As the editor of Shadow Libraries, Joe Karaganis, explained, educational materials are becoming increasingly out of reach for many students around the world.  The rapid growth of students in higher education, poorer students with less financial support, publishers consolidating and monopolizing scholarly works, and, no doubt, technological advances have are all coming together to incentivize and aid students in their efforts to get materials. Since the invention of the Xerox, students have found a way to circumvent the inhibiting cost of materials, and the prevalence of the internet has allowed students to collect and share a wealth of scholarly work.

. . . .

Although the internet is a prevalent resource for educational materials, as exemplified through sites like Sci-Hub and LibGen, print media is still very relevant.  Reia explains her own experience creating a resource for her students to access all the course materials for her class.  Even with this free and easy access, her students still requested print copies.
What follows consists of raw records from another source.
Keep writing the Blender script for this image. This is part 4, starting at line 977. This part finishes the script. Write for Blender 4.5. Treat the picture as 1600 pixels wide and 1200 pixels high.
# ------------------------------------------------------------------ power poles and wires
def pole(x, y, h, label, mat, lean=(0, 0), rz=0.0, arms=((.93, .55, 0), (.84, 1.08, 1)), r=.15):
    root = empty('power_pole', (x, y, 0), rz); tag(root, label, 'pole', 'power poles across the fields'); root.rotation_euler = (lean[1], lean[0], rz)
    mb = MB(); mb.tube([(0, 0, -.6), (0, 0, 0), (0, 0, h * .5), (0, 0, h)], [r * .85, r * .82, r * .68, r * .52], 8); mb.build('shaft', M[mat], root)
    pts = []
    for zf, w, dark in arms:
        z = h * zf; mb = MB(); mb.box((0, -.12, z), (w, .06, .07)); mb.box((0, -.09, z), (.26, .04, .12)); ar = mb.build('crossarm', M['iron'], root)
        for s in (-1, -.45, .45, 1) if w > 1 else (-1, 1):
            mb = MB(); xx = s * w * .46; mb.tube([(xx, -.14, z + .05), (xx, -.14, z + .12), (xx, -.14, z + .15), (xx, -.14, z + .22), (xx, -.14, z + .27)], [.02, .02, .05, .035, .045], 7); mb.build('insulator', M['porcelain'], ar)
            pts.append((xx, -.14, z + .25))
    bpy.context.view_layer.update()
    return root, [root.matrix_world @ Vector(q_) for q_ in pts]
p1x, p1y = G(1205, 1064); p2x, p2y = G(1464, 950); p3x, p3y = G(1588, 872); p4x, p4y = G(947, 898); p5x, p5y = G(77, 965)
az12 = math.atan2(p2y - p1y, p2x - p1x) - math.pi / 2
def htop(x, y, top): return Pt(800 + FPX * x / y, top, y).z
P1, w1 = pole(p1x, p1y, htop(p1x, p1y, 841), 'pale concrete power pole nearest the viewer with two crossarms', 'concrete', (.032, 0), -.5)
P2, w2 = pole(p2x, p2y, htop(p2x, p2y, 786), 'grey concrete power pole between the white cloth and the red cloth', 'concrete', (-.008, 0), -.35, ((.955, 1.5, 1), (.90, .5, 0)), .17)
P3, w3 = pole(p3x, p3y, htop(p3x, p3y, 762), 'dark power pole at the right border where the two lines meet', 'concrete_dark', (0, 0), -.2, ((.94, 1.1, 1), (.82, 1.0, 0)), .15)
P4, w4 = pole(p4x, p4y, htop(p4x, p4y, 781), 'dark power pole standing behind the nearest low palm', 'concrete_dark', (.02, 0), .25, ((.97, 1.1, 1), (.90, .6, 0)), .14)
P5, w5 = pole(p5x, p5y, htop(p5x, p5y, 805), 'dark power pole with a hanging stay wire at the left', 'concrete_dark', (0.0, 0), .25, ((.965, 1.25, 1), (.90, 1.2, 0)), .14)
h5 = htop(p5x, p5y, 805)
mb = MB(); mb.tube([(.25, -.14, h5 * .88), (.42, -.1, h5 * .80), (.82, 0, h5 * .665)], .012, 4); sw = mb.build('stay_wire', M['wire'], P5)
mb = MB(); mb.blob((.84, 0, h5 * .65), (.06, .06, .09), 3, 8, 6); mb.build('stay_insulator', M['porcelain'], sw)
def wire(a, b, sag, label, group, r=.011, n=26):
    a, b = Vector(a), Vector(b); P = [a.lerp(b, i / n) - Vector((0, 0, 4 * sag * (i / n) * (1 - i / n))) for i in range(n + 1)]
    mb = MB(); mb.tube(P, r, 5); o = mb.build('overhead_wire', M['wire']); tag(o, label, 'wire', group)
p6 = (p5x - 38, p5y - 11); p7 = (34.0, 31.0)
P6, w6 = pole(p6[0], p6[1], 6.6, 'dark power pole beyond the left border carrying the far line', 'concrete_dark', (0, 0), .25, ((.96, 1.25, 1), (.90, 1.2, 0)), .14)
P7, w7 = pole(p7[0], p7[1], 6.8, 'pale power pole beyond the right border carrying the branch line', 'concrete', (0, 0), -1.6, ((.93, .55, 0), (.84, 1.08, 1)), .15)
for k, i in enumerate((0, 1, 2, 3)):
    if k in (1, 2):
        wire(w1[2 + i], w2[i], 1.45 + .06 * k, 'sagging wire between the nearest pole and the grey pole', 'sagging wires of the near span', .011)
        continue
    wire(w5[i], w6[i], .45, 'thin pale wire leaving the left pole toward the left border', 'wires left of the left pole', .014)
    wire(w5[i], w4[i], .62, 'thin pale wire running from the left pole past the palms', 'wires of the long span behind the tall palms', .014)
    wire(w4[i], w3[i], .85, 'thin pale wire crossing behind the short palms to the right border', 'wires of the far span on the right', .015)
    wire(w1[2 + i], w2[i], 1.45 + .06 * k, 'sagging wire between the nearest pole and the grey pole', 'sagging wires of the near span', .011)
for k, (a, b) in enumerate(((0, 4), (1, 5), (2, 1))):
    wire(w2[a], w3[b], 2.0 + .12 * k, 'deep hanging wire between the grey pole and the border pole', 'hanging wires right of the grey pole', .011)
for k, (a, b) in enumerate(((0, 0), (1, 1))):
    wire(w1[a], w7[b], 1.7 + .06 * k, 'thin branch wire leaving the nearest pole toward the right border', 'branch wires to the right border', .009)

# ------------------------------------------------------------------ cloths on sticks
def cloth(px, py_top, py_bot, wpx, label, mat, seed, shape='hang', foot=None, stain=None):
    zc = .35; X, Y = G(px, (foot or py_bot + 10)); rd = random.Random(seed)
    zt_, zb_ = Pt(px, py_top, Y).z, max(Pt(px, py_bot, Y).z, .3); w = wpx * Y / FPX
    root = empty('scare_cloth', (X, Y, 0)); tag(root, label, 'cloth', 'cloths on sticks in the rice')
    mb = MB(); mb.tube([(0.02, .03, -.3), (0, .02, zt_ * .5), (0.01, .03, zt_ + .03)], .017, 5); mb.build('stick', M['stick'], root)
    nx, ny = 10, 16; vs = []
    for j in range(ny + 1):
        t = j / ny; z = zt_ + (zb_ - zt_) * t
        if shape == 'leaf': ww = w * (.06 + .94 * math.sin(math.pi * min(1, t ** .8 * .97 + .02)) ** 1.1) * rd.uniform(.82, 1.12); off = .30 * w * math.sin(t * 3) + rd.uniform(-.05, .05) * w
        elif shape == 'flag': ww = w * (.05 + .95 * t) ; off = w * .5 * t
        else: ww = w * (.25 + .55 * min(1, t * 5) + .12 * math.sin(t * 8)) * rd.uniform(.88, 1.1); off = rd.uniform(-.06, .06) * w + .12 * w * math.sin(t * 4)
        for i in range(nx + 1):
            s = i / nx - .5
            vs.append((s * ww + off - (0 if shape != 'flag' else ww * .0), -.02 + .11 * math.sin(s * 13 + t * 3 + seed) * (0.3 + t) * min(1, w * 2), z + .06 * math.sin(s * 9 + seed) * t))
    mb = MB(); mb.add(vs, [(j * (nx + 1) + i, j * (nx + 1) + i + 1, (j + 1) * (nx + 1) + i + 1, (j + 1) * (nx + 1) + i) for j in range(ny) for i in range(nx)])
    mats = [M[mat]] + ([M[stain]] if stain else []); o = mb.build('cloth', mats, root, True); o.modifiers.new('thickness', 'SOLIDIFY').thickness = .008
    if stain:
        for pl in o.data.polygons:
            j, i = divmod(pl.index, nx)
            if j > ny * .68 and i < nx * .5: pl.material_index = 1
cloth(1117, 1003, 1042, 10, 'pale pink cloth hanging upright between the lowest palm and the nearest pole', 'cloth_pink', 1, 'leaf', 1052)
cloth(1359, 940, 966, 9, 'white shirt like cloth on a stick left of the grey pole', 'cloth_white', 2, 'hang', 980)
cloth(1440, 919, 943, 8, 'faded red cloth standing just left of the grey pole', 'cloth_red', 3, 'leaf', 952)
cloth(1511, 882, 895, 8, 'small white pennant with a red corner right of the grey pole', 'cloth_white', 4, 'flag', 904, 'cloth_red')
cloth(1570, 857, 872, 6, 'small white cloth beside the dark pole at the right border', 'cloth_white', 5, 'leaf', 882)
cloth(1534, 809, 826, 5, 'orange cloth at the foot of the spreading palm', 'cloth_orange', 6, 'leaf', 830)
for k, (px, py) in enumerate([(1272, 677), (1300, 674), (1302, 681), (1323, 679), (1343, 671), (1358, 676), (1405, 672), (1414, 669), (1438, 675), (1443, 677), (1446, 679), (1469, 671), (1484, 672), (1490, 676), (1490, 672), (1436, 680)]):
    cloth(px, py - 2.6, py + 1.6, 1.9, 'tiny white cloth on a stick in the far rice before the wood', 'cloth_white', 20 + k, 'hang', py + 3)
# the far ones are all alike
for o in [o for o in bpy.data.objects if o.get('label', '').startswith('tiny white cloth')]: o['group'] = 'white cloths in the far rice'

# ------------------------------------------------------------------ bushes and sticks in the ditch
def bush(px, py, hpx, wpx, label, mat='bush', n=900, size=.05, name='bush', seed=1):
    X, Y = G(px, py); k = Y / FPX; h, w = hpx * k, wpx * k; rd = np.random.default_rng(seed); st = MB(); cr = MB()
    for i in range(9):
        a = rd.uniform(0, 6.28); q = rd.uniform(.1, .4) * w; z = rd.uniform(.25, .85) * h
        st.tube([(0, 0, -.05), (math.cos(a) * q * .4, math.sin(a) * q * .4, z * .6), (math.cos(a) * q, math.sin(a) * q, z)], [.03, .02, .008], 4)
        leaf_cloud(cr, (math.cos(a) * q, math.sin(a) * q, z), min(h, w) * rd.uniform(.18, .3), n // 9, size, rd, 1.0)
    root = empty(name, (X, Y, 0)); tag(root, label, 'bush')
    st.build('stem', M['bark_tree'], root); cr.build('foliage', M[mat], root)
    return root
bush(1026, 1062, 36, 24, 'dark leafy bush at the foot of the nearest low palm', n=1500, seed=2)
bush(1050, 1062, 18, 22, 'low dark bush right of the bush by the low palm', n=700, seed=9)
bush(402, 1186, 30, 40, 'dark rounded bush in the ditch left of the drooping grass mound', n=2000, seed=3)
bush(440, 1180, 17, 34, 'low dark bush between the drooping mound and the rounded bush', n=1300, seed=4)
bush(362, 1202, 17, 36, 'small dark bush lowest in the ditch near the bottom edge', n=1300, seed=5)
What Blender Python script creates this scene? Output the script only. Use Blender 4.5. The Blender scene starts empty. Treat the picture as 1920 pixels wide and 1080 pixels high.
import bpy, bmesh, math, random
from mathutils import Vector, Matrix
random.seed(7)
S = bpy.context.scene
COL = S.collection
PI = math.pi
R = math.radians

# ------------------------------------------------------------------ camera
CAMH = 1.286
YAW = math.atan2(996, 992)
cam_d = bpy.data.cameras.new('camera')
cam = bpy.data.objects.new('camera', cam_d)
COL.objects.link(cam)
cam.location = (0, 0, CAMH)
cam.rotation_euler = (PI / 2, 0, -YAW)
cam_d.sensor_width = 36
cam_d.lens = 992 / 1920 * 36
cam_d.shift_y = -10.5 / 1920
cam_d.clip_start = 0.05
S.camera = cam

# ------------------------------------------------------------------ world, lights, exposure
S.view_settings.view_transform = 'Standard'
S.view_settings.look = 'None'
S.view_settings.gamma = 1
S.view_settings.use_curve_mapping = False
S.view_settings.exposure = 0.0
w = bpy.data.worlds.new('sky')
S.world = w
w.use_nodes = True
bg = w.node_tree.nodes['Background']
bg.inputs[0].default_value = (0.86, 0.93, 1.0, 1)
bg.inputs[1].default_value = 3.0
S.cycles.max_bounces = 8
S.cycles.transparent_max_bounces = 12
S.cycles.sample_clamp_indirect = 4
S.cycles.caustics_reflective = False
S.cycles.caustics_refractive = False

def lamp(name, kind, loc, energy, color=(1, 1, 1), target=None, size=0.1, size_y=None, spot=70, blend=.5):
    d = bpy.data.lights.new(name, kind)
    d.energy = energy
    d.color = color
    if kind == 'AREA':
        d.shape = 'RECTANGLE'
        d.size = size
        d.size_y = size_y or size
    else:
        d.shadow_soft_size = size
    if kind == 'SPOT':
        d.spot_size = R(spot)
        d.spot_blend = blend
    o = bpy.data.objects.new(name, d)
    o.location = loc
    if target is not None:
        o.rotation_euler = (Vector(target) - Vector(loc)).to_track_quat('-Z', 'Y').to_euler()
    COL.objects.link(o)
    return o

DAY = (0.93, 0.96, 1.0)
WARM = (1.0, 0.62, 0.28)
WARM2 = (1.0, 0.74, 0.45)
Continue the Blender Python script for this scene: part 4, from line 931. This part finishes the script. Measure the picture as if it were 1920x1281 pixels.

The students attributed this desire to the high cost of photocopying and their desire to read in locations without internet access.

While finding the materials they need, these students are continuing push the boundaries of law, often unaware of IP law and policies, or what sources are legal or illegal. Brazil’s copyright law allowed individuals to copy works for not-for-profit use until 1998, leading to a deeply ingrained copy culture in universities.

Link to the rest at Intellectual Property Brief

3 thoughts on “Shadow Libraries: How Students Get What They Need”

  1. I was the sole student rep on an advisory council for the IU Library system back in 1991. Journal prices were killing the budgets then and forcing decreases in the purchases of books and other materials.

    I can’t imagine how bad it has gotten since.

  2. Sci-Hub, despite its illegality, is of huge public benefit throughout the world. It developed largely as a response to an unconscionable business model in academic publishing. A copyright of reasonable duration for the benefit of the actual creator is a desirable thing. Academic publishing is a good illustration of how our current intellectual property laws can be made to work in a manner causing public harm rather than the public benefit they are meant to provide.

  3. Cost of subscribing to JSTOR. Just one example.

    …Trying to do research through any subject’s papers as an interested layman is darn near impossible unless you have significantly deep pockets.